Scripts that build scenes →
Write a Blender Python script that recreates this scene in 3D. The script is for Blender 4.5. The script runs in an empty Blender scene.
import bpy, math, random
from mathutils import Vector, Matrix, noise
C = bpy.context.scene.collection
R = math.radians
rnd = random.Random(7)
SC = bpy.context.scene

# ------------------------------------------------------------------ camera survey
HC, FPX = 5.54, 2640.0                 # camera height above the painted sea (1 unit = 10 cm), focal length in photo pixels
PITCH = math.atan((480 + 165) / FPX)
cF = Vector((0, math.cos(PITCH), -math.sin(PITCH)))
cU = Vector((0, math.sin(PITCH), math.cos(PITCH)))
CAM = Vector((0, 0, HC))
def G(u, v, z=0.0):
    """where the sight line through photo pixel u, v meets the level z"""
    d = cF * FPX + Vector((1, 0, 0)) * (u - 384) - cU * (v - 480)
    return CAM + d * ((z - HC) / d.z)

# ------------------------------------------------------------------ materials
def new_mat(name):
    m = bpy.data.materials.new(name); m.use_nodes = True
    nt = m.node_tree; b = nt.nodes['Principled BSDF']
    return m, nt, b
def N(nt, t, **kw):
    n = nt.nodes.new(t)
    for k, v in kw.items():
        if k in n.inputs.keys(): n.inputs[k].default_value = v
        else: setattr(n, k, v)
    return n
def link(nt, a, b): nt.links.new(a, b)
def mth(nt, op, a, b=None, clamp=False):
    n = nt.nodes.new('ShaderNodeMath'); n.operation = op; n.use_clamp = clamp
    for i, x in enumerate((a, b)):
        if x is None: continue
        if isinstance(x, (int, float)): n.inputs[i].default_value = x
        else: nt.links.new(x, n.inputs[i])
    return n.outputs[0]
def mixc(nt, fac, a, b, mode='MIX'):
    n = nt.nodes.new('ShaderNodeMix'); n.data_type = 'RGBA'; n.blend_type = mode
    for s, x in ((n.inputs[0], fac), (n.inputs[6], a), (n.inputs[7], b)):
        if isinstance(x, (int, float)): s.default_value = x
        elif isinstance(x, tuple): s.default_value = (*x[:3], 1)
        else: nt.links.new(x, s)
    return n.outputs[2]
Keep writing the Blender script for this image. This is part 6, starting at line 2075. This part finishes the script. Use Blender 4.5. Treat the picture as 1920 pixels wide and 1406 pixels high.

SET PROBLEM → Report the number of lines in the listing where the string "this" appears, and nothing besides.

SOLUTION BELOW → 2